## Job
Starting at the first line of the listing below, retype each line up to and including the one that contains "COL = S.collection". Leave pictures out.

━━━ Data rows

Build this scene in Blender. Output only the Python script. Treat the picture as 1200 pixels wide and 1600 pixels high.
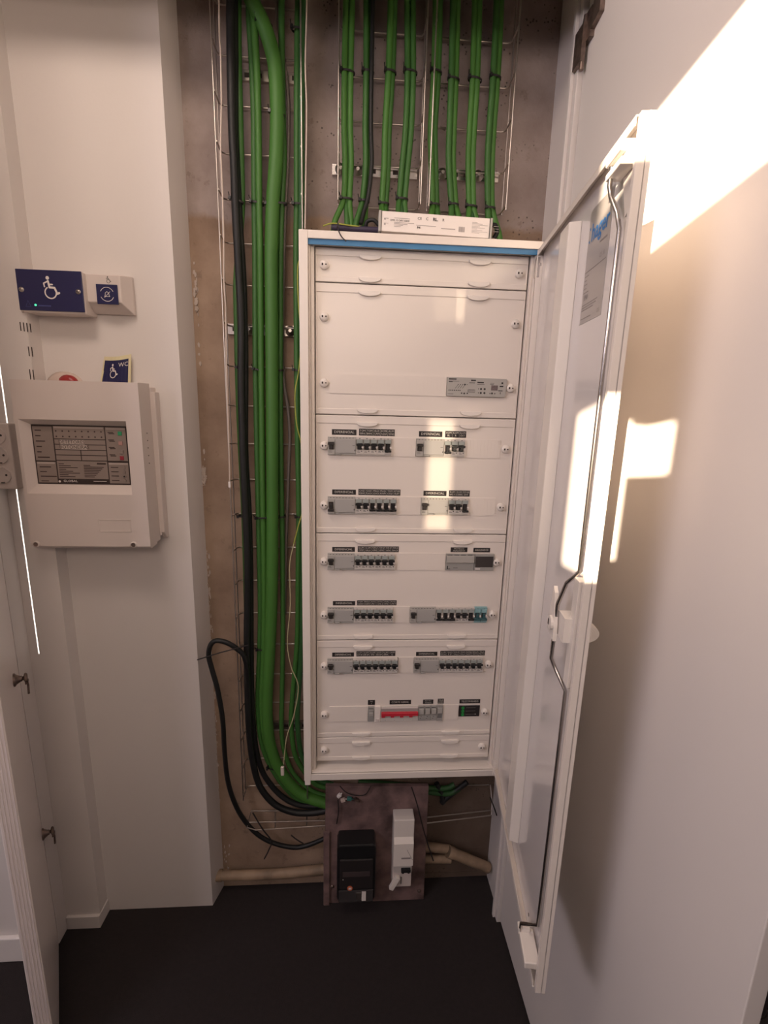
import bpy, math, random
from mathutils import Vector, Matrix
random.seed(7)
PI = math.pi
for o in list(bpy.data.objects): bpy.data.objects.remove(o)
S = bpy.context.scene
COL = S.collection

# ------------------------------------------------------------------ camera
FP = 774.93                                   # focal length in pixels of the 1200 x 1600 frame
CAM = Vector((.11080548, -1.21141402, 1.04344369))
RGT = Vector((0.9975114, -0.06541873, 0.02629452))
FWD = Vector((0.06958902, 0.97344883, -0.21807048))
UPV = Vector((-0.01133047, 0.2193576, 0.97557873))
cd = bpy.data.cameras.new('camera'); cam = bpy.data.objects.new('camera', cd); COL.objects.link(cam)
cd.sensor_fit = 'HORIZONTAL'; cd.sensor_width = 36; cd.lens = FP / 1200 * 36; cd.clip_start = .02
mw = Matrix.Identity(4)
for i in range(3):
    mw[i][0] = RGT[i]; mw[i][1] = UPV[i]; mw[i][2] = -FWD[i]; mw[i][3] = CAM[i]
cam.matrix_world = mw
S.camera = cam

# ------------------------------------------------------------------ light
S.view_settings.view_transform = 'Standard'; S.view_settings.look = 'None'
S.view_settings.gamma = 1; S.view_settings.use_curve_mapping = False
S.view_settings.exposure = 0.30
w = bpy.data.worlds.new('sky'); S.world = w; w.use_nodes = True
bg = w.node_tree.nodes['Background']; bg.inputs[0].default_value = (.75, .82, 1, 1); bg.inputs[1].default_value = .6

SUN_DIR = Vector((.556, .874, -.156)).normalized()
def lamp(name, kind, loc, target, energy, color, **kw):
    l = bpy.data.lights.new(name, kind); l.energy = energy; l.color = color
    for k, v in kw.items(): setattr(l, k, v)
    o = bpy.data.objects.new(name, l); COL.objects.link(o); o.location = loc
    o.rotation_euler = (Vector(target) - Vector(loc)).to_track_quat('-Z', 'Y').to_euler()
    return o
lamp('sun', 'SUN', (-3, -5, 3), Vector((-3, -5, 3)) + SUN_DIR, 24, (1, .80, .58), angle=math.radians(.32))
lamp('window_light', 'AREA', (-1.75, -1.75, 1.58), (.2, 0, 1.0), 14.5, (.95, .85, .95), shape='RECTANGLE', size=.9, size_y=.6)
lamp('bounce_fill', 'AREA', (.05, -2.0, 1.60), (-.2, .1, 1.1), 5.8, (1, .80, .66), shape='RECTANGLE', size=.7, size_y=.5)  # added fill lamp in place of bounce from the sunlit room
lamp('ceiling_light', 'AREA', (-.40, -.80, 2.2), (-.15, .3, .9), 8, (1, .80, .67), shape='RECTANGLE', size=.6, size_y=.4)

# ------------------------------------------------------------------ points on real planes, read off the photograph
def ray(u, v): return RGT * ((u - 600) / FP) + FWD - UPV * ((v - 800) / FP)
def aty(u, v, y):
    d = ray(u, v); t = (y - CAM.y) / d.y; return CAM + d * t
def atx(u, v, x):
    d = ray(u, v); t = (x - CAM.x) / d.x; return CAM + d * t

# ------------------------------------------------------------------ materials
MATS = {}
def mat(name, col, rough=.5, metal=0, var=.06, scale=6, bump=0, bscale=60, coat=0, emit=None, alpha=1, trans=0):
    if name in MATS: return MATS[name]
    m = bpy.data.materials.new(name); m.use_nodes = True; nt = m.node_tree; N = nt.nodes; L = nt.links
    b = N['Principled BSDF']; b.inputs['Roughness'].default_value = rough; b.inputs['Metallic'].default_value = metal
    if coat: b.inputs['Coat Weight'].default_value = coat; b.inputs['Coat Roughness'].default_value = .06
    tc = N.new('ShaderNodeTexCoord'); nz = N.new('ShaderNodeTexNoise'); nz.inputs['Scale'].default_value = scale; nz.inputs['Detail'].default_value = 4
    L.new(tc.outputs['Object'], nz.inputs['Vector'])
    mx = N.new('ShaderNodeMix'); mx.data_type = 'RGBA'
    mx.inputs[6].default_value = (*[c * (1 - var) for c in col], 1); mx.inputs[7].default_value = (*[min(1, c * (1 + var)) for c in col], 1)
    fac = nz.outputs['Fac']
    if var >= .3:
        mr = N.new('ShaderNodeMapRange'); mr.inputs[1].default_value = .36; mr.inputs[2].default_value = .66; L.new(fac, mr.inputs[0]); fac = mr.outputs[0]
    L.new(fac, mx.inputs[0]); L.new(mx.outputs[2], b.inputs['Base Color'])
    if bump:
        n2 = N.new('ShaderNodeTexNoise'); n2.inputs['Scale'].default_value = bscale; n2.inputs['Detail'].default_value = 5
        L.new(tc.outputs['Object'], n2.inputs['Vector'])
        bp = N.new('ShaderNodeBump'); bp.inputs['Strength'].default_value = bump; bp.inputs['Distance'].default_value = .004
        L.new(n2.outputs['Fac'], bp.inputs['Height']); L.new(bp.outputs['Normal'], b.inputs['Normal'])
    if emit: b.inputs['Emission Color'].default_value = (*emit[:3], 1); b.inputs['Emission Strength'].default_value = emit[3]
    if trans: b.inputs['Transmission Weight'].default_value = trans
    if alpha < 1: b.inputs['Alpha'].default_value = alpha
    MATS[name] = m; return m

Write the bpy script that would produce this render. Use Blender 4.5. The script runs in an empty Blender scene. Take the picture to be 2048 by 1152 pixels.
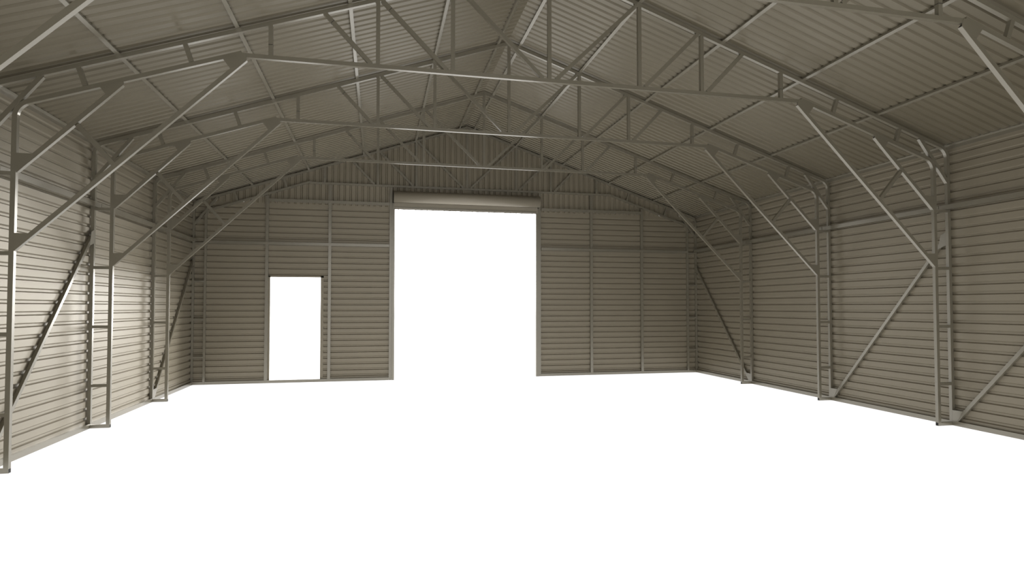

━━━━━━

## Exercise answer
Build this scene in Blender. Output only the Python script. Treat the picture as 1200 pixels wide and 1600 pixels high.
import bpy, math, random
from mathutils import Vector, Matrix
random.seed(7)
PI = math.pi
for o in list(bpy.data.objects): bpy.data.objects.remove(o)
S = bpy.context.scene
COL = S.collection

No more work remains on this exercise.